As florestas e o uso da terra representam cerca de 10% das emissões líquidas de gases de efeito estufa – com um gerenciamento adequado, o setor pode se transformar de uma fonte de emissão a um sumidouro de carbono. O setor também oferece opções econômicas de remoção de carbono que podem ser implantadas em escala. O aprimoramento dos serviços dos ecossistemas florestais fornecem cobenefícios de adaptação e desenvolvimento, essenciais para populações vulneráveis cuja dependência dos sistemas florestais é mais alta. As principais oportunidades de aprimoramento das NDCs incluem:

  • Metas para conservação ou redução do desmatamento. Isso pode ser acompanhado por medidas que promovam áreas protegidas, pagamentos por serviços ambientais e reforma na posse da terra.
  • Metas focadas em tipos específicos de florestas, como florestas primárias ou manguezais e turfeiras.
  • Metas de reflorestamento e restauração. Isso pode ser acompanhado por um investimento público em reflorestamento e programa sustentável de certificação de produtos florestais.

Agricultura: promoção da segurança alimentar

As mudanças climáticas já estão afetando a produção de alimentos em muitas regiões, devido a perdas de colheitas e à diminuição das oportunidades de emprego. É provável que esses impactos se tornem cada vez mais graves até 2030, colocando em risco a segurança alimentar global e os meios de subsistência de centenas de milhões de pessoas. A agricultura também é a segunda maior fonte de emissões de GEE.

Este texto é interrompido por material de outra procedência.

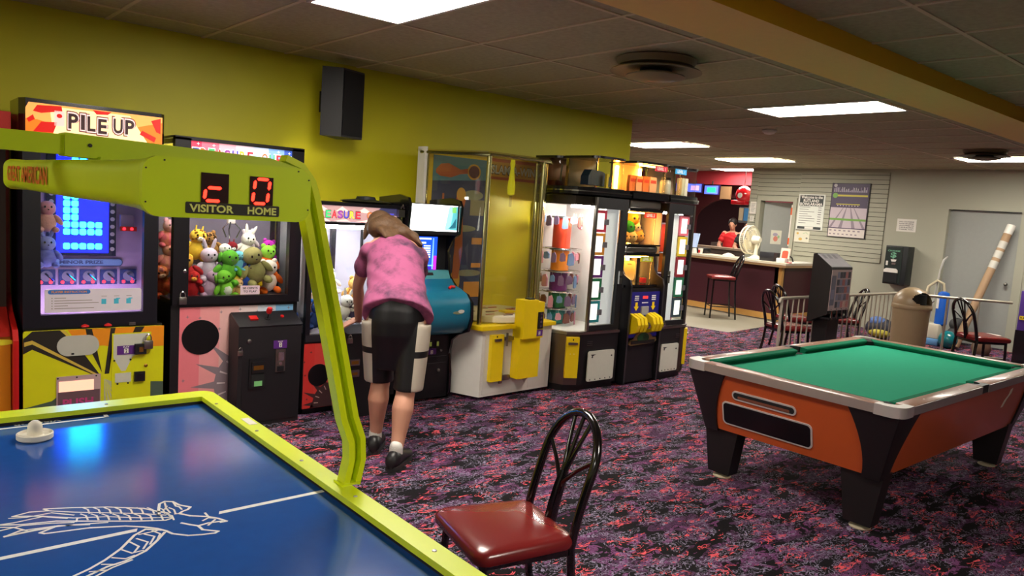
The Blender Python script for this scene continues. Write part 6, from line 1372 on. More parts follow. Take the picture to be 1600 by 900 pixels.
mb = MB(); mb.fbox(F, -6.445, -5.785, 1.482, 2.412, 0, 0.02, 0); obj('frame', mb, mat('poster_frame_dark', (40, 34, 44), 0.5), t, 0)
mb = MB(); mb.fbox(F, -6.43, -5.80, 1.495, 2.40, 0.02, 0.022, 0)
mb.fbox(F, -6.43, -5.80, 1.995, 2.40, 0.022, 0.0225, 1)
rr = random.Random(5)
for k in range(34): u = -6.40+0.58*k/34; h = rr.uniform(0.02, 0.09); mb.fbox(F, u, u+0.012, 2.26, 2.26+h, 0.0225, 0.023, 2 if k % 2 else 3)
mb.fbox(F, -6.39, -5.81, 2.185, 2.215, 0.023, 0.0235, 4); mb.disc(F, -6.37, 2.20, 0.045, 0.045, 0.0235, 0.0245, 5); mb.disc(F, -6.38, 2.37, 0.03, 0.028, 0.0235, 0.0245, 3)
mb.fbox(F, -6.34, -5.93, 2.045, 2.06, 0.0225, 0.0235, 4)
for k in range(8): mb.fbox(F, -6.32+0.05*k, -6.30+0.05*k, 2.02, 2.035, 0.0225, 0.0235, 0)
cx = -6.115
for k, (a, b_) in enumerate(((-0.30, -0.16), (-0.09, 0.0), (0.10, 0.20))):
    pass
for a in (-0.26, -0.10, 0.10, 0.26): mb.flat(F, [(max(-6.43, min(-5.80, cx+a*0.35-0.006)), 1.995), (max(-6.43, min(-5.80, cx+a*0.35+0.006)), 1.995), (max(-6.43, min(-5.80, cx+a*1.15+0.03)), 1.65), (max(-6.43, min(-5.80, cx+a*1.15-0.03)), 1.65)], 0.0226, 6)
mb.fbox(F, -6.43, -5.80, 1.775, 1.81, 0.0228, 0.0235, 5)
mb.fbox(F, -6.43, -5.80, 1.635, 1.65, 0.0228, 0.0235, 1); mb.fbox(F, -6.43, -5.80, 1.495, 1.635, 0.0228, 0.0232, 7)
for k in range(7): mb.fbox(F, -6.41+0.082*k, -6.37+0.082*k, 1.59, 1.612, 0.0232, 0.0236, 6); mb.fbox(F, -6.41+0.075*k, -6.375+0.075*k, 1.53, 1.55, 0.0232, 0.0236, 6)
obj('print', mb, [mat('lane_lilac', (190, 176, 186), 0.45), mat('stadium_dark_purple', (70, 56, 84), 0.45), mat('crowd_lilac', (130, 112, 150), 0.45), mat('crowd_pale', (176, 170, 176), 0.45), mat('stripe_yellow', (196, 184, 60), 0.45), mat('stripe_green', (112, 160, 72), 0.45), mat('lane_grey', (140, 128, 140), 0.45), mat('sponsor_white', (214, 206, 200), 0.45)], t, 0)
def sheet(y0, y1, z0, z1, name, label, lines, cat='paper', base=white, x=BX-0.021, extra=None):
    F = FX(x, 0, 0); tt = thing(name, label, cat, (x, (y0+y1)/2, z0))
    mb = MB(); mb.fbox(F, -y1, -y0, z0, z1, 0, 0.003, 0); obj('sheet', mb, base, tt, 0)
    mb = MB(); W = y1-y0; H = z1-z0
    if lines:
        n = len(lines)
        for k, s_ in enumerate(lines):
            v = z1-H*(0.15+0.75*(k+0.5)/n); mb.text(F, s_, -y1+W*0.12, -y0-W*0.12, v-H*0.04, v+H*0.05, 0.0035, 0)
    else:
        for k in range(6): mb.fbox(F, -y1+W*0.15, -y0-W*(0.15+0.1*(k % 3)), z1-H*(0.2+0.12*k), z1-H*(0.2+0.12*k)+H*0.03, 0.003, 0.0035, 0)
    obj('print', mb, ink2, tt, 0)
sheet(5.005, 5.305, 1.655, 1.86, 'wall_notice', 'white printed notice above the black change machine', ['NO OUTSIDE', 'FOOD OR DRINK', 'ALLOWED IN', 'THE BUILDING', 'THANK YOU'], 'notice', x=BX-0.001)
sheet(7.89, 8.02, 1.80, 2.03, 'wall_notice', 'small white notice left of the office doorway, the upper of two', None, 'notice')
sheet(7.92, 8.0, 1.66, 1.76, 'wall_notice', 'tiny white card left of the office doorway, below a larger notice', None, 'notice')
t = thing('child_drawing', 'crayon drawing on white paper directly below the menu poster', 'drawing', (BX-0.022, 6.92, 1.345))
mb = MB(); mb.fbox(F, -7.06, -6.775, 1.35, 1.545, 0, 0.003, 0); obj('sheet', mb, mat('drawing_cream', (216, 214, 196), 0.5), t, 0)
mb = MB(); mb.disc(F, -7.0, 1.50, 0.022, 0.02, 0.003, 0.004, 0); mb.disc(F, -6.94, 1.40, 0.035, 0.025, 0.003, 0.004, 0); mb.disc(F, -6.82, 1.42, 0.02, 0.015, 0.003, 0.004, 1); mb.tube([F.p(-6.90, 1.50, 0.004), F.p(-6.84, 1.52, 0.004), F.p(-6.80, 1.49, 0.004)], 0.003, 4, 2)
obj('crayon_marks', mb, [mat('crayon_orange', (206, 170, 90), 0.6), mat('crayon_grey', (120, 120, 110), 0.6), mat('crayon_green', (150, 190, 140), 0.6)], t, 0)
Fd = Fr((BX+0.135, 7.715, 0), (0.28, -0.57, 0), (0, 0, 1))
t = thing('child_drawing', 'crayon drawing taped on the half open office door', 'drawing', (BX+0.18, 7.6, 1.30))
mb = MB(); mb.fbox(Fd, 0.08, 0.27, 1.26, 1.52, 0.001, 0.004, 0); obj('sheet', mb, MATS['drawing_cream'], t, 0)
mb = MB(); mb.disc(Fd, 0.17, 1.36, 0.04, 0.05, 0.004, 0.005, 0); mb.disc(Fd, 0.16, 1.44, 0.045, 0.03, 0.004, 0.005, 1); mb.disc(Fd, 0.22, 1.40, 0.02, 0.03, 0.004, 0.005, 2); obj('crayon_marks', mb, [mat('crayon_coral', (210, 130, 110), 0.6), mat('crayon_lilac', (170, 160, 180), 0.6), MATS['crayon_green']], t, 0)
# change machine
t = thing('change_machine', 'black wall mounted change machine with a dollar sign below the notice', 'change machine', (12.55, 5.2, 0.78))
F = FX(12.50, 0, 0)
mb = MB(); mb.box(12.50, BX, 4.98, 5.33, 0.80, 1.42, 0, 0.01); obj('housing', mb, mat('machine_dark_slate', (30, 34, 36), 0.45), t)
mb = MB(); mb.fbox(F, -5.32, -5.06, 0.82, 1.40, 0, 0.006, 0); mb.text(F, 'CHANGE', -5.29, -5.10, 1.325, 1.35, 0.007, 1); mb.text(F, '$', -5.24, -5.15, 1.215, 1.315, 0.007, 1); mb.poly(F, [(-5.23, 1.20), (-5.14, 1.20), (-5.155, 1.165), (-5.215, 1.165)], 0.006, 0.012, 2)
mb.fbox(F, -5.30, -5.27, 1.10, 1.17, 0.006, 0.012, 2); mb.fbox(F, -5.21, -5.15, 1.115, 1.15, 0.006, 0.012, 3); mb.fbox(F, -5.315, -5.10, 0.83, 0.98, 0.006, 0.02, 4); mb.poly(F, [(-5.315, 0.99), (-5.10, 0.99), (-5.10, 1.03), (-5.13, 1.055), (-5.28, 1.055), (-5.315, 1.03)], 0.006, 0.03, 2)
obj('front_plate', mb, [mat('plate_green_black', (24, 38, 34), 0.4), mat('sign_mint', (110, 170, 140), 0.5), white, steel, dark], t, 0)
# cardboard tube, vacuum etc. by the closed door
t = thing('cardboard_tube', 'long cardboard tube with white end cap leaning against the grey door', 'tube', (12.25, 4.02, 0))
p0, p1 = V((12.15, 4.02, 0.02)), V((12.66, 3.66, 1.84)); d = (p1-p0).normalized()
mb = MB(); mb.cyl(p0, p1, 0.055, n=24); obj('tube', mb, mat('kraft_cardboard', (170, 140, 108), 0.7), t)
mb = MB(); mb.cyl(p1-d*0.13, p1+d*0.01, 0.059, n=24); obj('end_cap', mb, white, t)
mb = MB()
for k in (0.25, 0.40, 0.56): mb.cyl(p1-d*(k+0.11), p1-d*k, 0.0565, n=24)
obj('white_labels', mb, mat('label_white', (200, 198, 188), 0.5), t)
t = thing('vacuum_cleaner', 'blue upright vacuum cleaner with white hose standing in front of the grey door frame', 'vacuum cleaner', (12.15, 4.30, 0))
bl = mat('vacuum_blue', (20, 90, 190), 0.35)
mb = MB(); mb.lathe([(0.07, 0.30), (0.085, 0.32), (0.085, 0.74), (0.07, 0.79), (0.03, 0.81), (0.001, 0.81)], (12.15, 4.26, 0), 20); mb.box(12.07, 12.10, 4.26, 4.32, 0.55, 0.70, 1); obj('canister', mb, [bl, white], t)
mb = MB(); mb.box(11.98, 12.32, 4.20, 4.50, 0.0, 0.10, 0, 0.02); obj('floor_head', mb, mat('vacuum_pale_blue', (90, 140, 190), 0.4), t)
mb = MB(); mb.box(12.0, 12.30, 4.22, 4.46, 0.10, 0.32, 0, 0.02); obj('base_box', mb, mat('vacuum_cream', (206, 200, 180), 0.4), t)
mb = MB(); mb.tube([(12.1, 4.46, 0.25), (12.08, 4.50, 0.6), (12.08, 4.46, 0.86), (12.12, 4.36, 0.96), (12.14, 4.28, 0.92), (12.15, 4.26, 0.80)], 0.022, 10); obj('hose', mb, mat('hose_cream', (200, 190, 160), 0.5), t)
mb = MB(); mb.tube([(12.14, 4.42, 0.30), (12.16, 4.36, 1.12), (12.17, 4.33, 1.27), (12.17, 4.28, 1.33)], [0.012, 0.012, 0.018, 0.012], 8); obj('handle', mb, mat('handle_grey_white', (190, 190, 186), 0.4), t)
t = thing('playground_ball', 'shiny teal ball on the floor behind the railing', 'ball', (11.95, 4.06, 0))
mb = MB(); mb.ball((11.95, 4.06, 0.13), 0.13, n=24); obj('shell', mb, mat('teal_rubber', (10, 110, 116), 0.25, coat=0.4), t, 60)
mb = MB(); mb.lathe([(0.012, 0), (0.01, 0.004), (0.001, 0.005)], (11.95, 4.06, 0.2585), 8); obj('valve', mb, black, t)
mb = MB(); mb.ball((12.52, 4.16, 0.31), (0.12, 0.10, 0.10)); mb.ball((12.52, 4.16, 0.14), (0.15, 0.12, 0.14)); solo('sack', mb, mat('sack_dark_grey', (60, 60, 62), 0.7), 'dark grey sack beside the blue vacuum cleaner', 'bag', smooth=60)
mb = MB(); mb.lathe([(0.001, 0), (0.10, 0.0), (0.13, 0.08), (0.10, 0.20), (0.05, 0.26), (0.001, 0.27)], (11.95, 3.62, 0), 14); solo('brown_sack', mb, mat('sack_brown', (110, 80, 62), 0.8), 'brown sack on the floor at the foot of the cardboard tube', 'bag', smooth=60)
t = thing('gym_bag', 'navy and yellow bag on the floor behind the railing, left of the trash can', 'bag', (11.75, 4.95, 0))
mb = MB(); mb.ball((11.75, 4.95, 0.16), (0.17, 0.22, 0.16)); obj('body', mb, mat('bag_navy', (30, 34, 50), 0.6), t, 60)
mb = MB(); mb.ball((11.67, 4.92, 0.10), (0.12, 0.16, 0.08)); obj('yellow_pocket', mb, mat('bag_yellow', (180, 170, 50), 0.6), t, 60)
mb = MB(); mb.ball((11.70, 4.98, 0.26), (0.10, 0.13, 0.08)); obj('blue_top', mb, mat('bag_blue', (80, 110, 170), 0.6), t, 60)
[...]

Apesar dos desafios, existem enormes oportunidades para promover práticas agrícolas produtivas, resilientes e inclusivas, que também trazem benefícios de adaptação e mitigação. Por exemplo, aumentar a produção agrícola e pecuária por meio da intensificação sustentável pode reduzir as emissões por unidade de alimento produzido e aliviar bastante a pressão sobre as florestas remanescentes no mundo. E o consumo pode ser mais eficiente, reduzindo a perda e o desperdício de alimentos e através da mudança para dietas mais saudáveis e sustentáveis nos países mais ricos.

Embora mais de 90% das NDCs mencionem a agricultura, a próxima rodada de atualizações permite que os países adotem plenamente todas as oportunidades relevantes, incluindo:

  • Metas e políticas para uma melhor gestão das culturas, tais como metas para reduzir as emissões de metano através de práticas aprimoradas de gestão das culturas de arroz.
  • Metas e políticas para uma melhor gestão da terra, como reduzir ou eliminar o uso de fogo em terras agrícolas.
  • Metas e políticas para medidas mais sustentáveis de produção e consumo, como metas específicas de perda de alimentos e redução de resíduos.
  • Políticas para tornar o setor agrícola mais equitativo e resiliente, como extensão da agricultura aprimorada, alocação de recursos para mulheres pequenas agricultoras e aprimoramento de redes de segurança social para proteger os agricultores.

O próximo ano é crucial

Em 2020, os países terão a primeira oportunidade de atualizar suas metas após o Acordo de Paris. Aumentar essa ambição é vital para garantir que o objetivo do Acordo seja alcançado. Com a queda dos custos de tecnologia e um maior entendimento de medidas políticas sustentáveis, a capacidade de agir aumentou significativamente de quando os países enviaram suas NDCs iniciais. A adoção de ações transformadoras nos quatro setores acima permitirá que os países fortaleçam seus compromissos climáticos, promovendo o desenvolvimento sustentável e equitativo. Para diminuir o déficit de emissões, é necessário que as maiores economias do mundo e os principais emissores, em particular, partam para a ação.